If the Japanese are at all aware of the Shangri-la image of the Himalayan countries, in all likelihood they got it from the West.
"We are also from the Orient, which the West sees as exotic. We don't have the same romantic idea of Nepal," said Takashi Miyahara, a Japanese who has lived in Nepal for 24 years. He first came to climb in 1962, then returned four years later to work as a consultant, and is presently chairman of a hotel in Kathmandu, the famous Everestview Hotel up in Khumbu, and a trekking agency.

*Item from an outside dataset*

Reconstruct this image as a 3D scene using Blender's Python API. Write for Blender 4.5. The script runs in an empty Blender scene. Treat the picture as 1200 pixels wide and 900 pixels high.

Yet what made Miyahara return after his climb of Mukti Himal, behind Dhaulagiri, was the discovery of "Tohgenkyo," a word of Chinese origin, which comes closest to the notion of Shangri-La. The difference is that Toh-genkyo, which accolades a pristine scene of plum blossoms with mountains all around, really refers to a specific instance or site of beauty, whereas Shangri-la is a notion of a way of life imbued with an elevated sense of other-worldliness.
If stretched, Tohgenkyo can mean a "fairyland," said Miyahara, but clearly, the Japanese do not have a specific region in mind as qualifying. Thus Miyahara cites particular sites – Ghorapani, Langtang, Syangboche (where his famous but presently inoperative hotel is located), and Hunza in the Gilgit ¬that, to him, are examples of Tohgenkyo.